¿Debemos atender a quien nos molesta, se rebela, nos hiere o nos mata?
Parece doloroso. Será por eso que la Pastoral Penitenciaria tiene mala prensa, es ignorada, oscura y no se lee. Incluso las cárceles están alejadas, ocultas y hasta se confunden con el territorio en que se ubican.
Sin embargo, son una realidad humana en todos los países del mundo. Y la Iglesia no puede ignorar ninguna realidad que atañe al hombre como tampoco lo ignoró Jesús de Nazaret, el Mesías.
Allí donde un hombre o mujer, niño, joven o anciano, enfermo o sano sufre, allí tenemos que estar; no vale mirar a otro lado.
Pero… “si es que no tienen remedio, si no se arrepienten, si vuelven a delinquir…”

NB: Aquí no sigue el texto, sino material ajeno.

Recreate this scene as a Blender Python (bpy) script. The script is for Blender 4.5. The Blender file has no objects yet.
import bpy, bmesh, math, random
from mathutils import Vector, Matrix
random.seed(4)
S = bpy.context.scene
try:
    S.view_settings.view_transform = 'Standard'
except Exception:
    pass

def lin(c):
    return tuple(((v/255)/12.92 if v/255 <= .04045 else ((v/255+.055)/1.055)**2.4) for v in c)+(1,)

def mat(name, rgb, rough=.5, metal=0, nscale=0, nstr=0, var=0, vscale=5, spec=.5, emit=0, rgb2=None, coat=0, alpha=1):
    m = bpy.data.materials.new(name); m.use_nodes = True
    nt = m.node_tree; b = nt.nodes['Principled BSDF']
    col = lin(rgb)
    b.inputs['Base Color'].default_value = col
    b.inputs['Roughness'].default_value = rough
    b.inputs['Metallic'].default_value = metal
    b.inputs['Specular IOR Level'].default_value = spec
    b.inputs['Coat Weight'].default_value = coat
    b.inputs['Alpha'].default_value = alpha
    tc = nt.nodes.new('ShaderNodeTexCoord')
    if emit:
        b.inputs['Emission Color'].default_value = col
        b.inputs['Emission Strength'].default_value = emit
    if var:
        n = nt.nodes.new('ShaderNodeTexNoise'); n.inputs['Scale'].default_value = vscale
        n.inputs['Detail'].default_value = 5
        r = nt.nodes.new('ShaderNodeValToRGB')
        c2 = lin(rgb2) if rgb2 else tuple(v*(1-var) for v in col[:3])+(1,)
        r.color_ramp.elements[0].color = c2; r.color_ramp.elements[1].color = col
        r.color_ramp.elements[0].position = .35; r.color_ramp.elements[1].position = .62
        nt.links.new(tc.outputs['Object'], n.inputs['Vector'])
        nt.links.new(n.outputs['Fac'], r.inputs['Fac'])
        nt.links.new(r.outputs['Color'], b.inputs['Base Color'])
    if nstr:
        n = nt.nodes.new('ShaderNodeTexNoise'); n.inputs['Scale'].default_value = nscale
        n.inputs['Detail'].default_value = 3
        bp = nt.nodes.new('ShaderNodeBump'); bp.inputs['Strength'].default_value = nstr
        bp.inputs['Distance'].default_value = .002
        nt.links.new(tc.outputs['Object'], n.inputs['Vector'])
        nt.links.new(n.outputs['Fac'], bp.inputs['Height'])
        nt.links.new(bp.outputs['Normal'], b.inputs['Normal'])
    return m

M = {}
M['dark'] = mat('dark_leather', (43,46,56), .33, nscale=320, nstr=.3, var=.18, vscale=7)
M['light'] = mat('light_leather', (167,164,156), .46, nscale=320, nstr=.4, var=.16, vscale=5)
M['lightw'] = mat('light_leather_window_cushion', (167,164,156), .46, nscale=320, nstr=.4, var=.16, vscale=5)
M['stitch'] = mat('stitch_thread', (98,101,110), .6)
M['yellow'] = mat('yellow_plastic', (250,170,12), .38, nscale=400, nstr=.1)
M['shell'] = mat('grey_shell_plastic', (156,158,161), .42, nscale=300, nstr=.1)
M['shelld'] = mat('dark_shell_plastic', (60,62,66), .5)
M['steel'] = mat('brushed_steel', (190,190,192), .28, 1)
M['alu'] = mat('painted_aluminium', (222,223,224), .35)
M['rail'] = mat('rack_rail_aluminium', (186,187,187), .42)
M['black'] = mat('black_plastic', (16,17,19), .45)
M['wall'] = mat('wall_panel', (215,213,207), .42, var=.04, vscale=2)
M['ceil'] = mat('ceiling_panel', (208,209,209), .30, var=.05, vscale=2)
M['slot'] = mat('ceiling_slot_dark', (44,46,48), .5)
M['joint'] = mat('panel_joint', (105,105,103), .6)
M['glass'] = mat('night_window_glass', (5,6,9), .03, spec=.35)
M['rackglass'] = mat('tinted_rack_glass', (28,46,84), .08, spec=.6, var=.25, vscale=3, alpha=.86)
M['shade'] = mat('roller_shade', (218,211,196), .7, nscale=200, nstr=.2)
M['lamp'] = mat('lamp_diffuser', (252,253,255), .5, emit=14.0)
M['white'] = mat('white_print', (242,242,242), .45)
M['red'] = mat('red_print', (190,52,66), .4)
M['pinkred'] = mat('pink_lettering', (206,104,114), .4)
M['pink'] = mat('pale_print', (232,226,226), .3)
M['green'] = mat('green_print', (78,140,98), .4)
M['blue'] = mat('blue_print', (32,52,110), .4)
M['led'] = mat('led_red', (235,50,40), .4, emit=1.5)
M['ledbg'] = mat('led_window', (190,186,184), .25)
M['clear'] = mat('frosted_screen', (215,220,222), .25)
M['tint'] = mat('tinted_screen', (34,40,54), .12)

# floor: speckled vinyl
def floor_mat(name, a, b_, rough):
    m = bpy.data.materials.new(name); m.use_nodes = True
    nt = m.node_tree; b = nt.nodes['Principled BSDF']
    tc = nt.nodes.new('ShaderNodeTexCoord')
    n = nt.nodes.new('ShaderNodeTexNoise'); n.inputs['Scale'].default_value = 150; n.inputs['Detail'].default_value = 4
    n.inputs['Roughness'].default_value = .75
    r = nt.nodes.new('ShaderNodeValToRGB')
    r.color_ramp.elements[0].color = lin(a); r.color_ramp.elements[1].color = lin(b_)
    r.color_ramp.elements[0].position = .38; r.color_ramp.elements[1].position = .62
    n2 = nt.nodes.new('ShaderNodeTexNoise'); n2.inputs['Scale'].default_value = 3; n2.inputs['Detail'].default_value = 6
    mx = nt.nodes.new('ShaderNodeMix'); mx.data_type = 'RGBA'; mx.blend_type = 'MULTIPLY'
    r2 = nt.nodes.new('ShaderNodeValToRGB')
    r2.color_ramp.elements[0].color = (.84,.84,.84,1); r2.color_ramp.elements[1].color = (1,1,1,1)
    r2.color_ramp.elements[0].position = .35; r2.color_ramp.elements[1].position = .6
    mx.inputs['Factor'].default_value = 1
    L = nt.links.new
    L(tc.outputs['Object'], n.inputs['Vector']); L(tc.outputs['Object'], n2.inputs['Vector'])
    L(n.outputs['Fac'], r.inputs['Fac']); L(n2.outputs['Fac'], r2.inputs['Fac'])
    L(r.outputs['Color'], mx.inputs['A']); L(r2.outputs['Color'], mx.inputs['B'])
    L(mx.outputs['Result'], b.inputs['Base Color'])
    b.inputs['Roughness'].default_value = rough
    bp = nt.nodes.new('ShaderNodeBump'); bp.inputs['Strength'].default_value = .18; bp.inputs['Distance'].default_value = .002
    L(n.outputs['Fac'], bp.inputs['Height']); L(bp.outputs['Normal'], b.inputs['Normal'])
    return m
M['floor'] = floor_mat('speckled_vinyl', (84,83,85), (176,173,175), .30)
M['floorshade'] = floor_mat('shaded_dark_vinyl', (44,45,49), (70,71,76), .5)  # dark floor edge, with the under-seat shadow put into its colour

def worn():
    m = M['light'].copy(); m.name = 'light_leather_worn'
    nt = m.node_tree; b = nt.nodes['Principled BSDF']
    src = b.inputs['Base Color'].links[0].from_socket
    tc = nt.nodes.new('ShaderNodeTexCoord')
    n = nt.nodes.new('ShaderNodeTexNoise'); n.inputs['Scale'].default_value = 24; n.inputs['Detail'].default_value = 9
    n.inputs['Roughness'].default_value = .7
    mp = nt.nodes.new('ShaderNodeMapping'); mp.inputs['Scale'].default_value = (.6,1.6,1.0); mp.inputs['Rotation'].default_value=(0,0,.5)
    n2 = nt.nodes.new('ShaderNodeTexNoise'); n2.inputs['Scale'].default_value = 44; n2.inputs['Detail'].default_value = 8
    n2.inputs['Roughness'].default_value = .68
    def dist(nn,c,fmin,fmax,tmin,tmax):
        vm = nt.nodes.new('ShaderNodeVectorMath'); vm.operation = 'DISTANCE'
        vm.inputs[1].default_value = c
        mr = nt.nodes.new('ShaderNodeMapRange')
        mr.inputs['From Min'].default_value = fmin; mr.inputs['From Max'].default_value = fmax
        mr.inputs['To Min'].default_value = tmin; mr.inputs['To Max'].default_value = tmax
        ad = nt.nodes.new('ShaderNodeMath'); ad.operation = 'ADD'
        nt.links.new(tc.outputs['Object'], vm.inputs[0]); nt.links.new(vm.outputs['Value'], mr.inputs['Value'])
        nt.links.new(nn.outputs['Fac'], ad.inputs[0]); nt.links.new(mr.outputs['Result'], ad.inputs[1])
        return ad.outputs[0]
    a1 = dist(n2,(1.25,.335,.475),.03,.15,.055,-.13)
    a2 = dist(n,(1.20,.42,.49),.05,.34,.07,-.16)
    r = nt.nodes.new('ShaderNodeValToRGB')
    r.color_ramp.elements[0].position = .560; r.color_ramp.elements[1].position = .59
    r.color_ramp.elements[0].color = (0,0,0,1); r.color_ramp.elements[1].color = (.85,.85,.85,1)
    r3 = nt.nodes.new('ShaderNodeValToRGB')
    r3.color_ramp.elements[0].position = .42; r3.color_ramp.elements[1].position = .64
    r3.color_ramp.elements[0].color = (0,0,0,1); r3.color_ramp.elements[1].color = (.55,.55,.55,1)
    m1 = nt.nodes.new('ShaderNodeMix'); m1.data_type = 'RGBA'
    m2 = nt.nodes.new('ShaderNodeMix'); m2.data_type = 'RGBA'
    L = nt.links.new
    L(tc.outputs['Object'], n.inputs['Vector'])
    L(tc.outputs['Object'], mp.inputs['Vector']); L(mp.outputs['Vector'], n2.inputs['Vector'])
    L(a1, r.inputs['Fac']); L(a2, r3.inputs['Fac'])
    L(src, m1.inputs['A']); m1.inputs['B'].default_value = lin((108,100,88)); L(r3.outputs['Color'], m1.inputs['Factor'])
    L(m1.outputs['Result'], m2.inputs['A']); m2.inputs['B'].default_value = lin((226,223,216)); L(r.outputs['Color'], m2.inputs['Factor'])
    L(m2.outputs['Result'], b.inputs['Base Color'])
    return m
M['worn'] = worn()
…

¿Volverán a hacerlo? No lo sé. Sí sé que yo me equivoco y peco y vuelvo a equivocarme, pero tengo esperanza y lo intento de nuevo. Y ellos, las personas condenadas a prisión también lo intentan y muchos, la mayoría, lo consiguen. Y es gozoso ver cómo luchan para empezar de nuevo. Vale la pena vivir para acompañarles en su lucha.
Para eso estamos allí, en las cárceles, cuando salen, cuando buscan de nuevo su camino, con la mano tendida y la misericordia de Dios en los labios y en el corazón. Porque esa es la clave: misericordia. Aceptar que todos caminamos por este mundo inmisericorde a veces, amable otras, pero difícil para todos: para ellos también.
Y caminamos juntos o no avanzamos. Esas personas que están cumpliendo condena dejan atrás unas familias, esposas/os, hijos –niños pequeños muchas veces–, vecinos, amigos, trabajo, casa… Una vida que deben retomar y, si no pueden hacerlo, todos perdemos, ¡todos!